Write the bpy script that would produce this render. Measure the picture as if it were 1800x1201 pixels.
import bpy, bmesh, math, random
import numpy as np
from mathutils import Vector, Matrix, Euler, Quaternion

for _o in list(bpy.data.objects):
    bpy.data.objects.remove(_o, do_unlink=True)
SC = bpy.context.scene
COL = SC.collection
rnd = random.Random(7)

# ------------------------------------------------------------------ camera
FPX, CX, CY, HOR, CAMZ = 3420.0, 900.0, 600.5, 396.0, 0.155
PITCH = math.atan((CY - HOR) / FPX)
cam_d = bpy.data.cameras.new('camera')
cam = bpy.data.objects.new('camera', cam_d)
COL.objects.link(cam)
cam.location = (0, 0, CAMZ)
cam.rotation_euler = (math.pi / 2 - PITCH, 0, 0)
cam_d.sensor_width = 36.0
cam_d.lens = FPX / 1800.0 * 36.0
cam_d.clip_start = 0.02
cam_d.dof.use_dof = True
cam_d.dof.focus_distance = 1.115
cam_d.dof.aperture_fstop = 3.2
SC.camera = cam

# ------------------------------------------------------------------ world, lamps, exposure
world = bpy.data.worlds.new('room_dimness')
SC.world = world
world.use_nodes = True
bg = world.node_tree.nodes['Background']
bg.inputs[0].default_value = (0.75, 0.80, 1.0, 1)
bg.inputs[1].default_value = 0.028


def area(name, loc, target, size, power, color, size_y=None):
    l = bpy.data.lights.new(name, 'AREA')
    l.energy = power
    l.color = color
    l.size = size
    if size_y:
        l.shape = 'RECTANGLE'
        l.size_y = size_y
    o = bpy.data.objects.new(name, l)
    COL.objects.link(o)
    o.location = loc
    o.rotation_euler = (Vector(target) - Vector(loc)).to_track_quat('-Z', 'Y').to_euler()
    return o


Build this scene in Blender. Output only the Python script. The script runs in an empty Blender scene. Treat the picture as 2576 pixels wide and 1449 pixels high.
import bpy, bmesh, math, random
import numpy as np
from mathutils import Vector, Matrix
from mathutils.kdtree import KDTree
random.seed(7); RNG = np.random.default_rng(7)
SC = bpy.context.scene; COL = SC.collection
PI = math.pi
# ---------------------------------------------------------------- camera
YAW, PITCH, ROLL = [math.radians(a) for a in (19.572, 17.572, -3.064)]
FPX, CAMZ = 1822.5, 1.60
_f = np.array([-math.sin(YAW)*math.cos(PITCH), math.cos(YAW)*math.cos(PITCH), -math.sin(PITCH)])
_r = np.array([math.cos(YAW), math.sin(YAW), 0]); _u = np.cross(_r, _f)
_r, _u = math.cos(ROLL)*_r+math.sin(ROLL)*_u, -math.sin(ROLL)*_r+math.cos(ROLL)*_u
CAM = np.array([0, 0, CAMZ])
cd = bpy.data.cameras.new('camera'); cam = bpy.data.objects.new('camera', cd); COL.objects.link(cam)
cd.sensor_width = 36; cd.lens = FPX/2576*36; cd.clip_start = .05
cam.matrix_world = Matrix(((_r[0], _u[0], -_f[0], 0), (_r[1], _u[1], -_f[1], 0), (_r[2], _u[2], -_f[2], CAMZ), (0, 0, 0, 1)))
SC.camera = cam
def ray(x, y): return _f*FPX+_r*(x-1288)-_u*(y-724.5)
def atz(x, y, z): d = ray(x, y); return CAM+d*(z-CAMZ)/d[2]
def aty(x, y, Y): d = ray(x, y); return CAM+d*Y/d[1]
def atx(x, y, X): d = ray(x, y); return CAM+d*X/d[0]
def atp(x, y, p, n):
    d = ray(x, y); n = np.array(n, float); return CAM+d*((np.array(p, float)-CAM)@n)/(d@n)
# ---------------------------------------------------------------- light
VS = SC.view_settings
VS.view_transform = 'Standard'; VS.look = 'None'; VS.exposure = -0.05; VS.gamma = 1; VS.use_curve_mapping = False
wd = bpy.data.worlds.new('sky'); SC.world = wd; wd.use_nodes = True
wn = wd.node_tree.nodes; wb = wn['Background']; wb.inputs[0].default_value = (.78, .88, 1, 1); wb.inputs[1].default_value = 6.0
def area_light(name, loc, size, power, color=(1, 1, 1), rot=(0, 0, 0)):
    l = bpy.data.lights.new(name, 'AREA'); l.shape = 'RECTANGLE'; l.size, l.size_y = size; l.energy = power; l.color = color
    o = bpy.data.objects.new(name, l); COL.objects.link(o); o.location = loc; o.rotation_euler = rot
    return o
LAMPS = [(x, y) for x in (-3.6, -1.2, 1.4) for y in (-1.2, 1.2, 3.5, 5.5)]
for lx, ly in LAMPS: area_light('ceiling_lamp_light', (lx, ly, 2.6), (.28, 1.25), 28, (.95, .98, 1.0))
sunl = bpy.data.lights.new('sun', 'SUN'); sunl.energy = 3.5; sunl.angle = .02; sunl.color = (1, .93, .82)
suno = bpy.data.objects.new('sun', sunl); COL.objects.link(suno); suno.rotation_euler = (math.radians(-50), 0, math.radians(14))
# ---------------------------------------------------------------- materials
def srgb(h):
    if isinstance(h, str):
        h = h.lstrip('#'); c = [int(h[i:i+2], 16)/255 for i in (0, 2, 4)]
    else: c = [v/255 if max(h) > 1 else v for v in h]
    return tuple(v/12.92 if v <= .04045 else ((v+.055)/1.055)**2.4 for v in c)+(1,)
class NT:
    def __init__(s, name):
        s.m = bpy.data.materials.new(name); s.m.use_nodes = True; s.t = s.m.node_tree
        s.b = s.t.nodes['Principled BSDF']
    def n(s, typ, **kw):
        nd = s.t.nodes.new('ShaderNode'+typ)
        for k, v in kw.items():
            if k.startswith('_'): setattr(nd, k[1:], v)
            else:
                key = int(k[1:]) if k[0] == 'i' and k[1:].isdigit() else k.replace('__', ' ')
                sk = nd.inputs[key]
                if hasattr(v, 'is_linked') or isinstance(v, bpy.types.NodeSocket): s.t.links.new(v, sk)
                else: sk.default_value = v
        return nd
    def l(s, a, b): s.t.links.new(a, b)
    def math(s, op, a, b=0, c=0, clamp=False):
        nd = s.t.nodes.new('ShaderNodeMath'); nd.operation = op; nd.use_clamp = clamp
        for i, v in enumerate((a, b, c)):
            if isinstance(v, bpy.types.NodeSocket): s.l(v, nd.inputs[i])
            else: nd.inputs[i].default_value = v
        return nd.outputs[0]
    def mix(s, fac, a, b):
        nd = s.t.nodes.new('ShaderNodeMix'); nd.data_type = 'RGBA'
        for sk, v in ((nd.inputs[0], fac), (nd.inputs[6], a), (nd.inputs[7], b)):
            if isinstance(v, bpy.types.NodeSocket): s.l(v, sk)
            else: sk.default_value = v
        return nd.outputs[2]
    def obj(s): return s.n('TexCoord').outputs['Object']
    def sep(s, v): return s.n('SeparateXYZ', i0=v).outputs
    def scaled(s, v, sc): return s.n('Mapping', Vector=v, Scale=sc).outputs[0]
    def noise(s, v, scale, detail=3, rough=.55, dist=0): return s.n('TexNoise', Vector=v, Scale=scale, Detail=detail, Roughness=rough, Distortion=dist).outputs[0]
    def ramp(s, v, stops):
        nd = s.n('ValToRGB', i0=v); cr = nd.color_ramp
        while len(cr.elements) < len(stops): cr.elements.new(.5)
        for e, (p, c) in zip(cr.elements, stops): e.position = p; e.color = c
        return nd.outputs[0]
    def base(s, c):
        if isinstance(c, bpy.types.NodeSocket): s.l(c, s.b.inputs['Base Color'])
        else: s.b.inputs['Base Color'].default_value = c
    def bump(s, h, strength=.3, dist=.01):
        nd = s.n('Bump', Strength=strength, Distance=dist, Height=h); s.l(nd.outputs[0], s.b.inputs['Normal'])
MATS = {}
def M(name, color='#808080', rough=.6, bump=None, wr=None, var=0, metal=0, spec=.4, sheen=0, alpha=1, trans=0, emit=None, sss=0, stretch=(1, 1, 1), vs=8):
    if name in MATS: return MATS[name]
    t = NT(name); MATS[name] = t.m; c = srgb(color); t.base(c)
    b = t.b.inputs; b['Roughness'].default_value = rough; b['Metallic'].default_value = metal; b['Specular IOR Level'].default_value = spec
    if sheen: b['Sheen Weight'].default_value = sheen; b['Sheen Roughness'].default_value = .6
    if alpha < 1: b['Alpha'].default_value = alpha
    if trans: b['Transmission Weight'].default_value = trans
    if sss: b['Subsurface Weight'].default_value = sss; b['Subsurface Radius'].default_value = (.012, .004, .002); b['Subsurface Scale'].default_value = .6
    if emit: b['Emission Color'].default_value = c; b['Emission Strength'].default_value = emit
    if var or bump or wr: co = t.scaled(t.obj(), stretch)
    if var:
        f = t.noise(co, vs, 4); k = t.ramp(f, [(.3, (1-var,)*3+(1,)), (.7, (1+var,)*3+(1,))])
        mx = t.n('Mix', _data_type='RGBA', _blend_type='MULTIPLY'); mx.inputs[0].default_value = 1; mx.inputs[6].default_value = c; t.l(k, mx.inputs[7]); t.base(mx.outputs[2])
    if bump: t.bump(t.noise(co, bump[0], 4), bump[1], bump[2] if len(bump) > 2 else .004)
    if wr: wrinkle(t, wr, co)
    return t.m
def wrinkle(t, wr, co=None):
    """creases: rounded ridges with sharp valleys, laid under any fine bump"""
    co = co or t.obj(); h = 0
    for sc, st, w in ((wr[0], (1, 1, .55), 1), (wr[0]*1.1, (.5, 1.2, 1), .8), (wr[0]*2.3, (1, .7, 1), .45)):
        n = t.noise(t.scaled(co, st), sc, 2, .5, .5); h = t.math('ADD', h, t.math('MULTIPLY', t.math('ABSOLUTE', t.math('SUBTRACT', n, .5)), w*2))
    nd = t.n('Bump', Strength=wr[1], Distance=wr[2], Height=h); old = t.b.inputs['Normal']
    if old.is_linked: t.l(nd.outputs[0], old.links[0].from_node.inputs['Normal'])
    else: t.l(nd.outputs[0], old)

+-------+

Written problem – Take every line containing the word "scene" and copy it.

The response –
SC = bpy.context.scene
Build this scene in Blender. Output only the Python script. The script runs in an empty Blender scene. Treat the picture as 2576 pixels wide and 1449 pixels high.
SC = bpy.context.scene; COL = SC.collection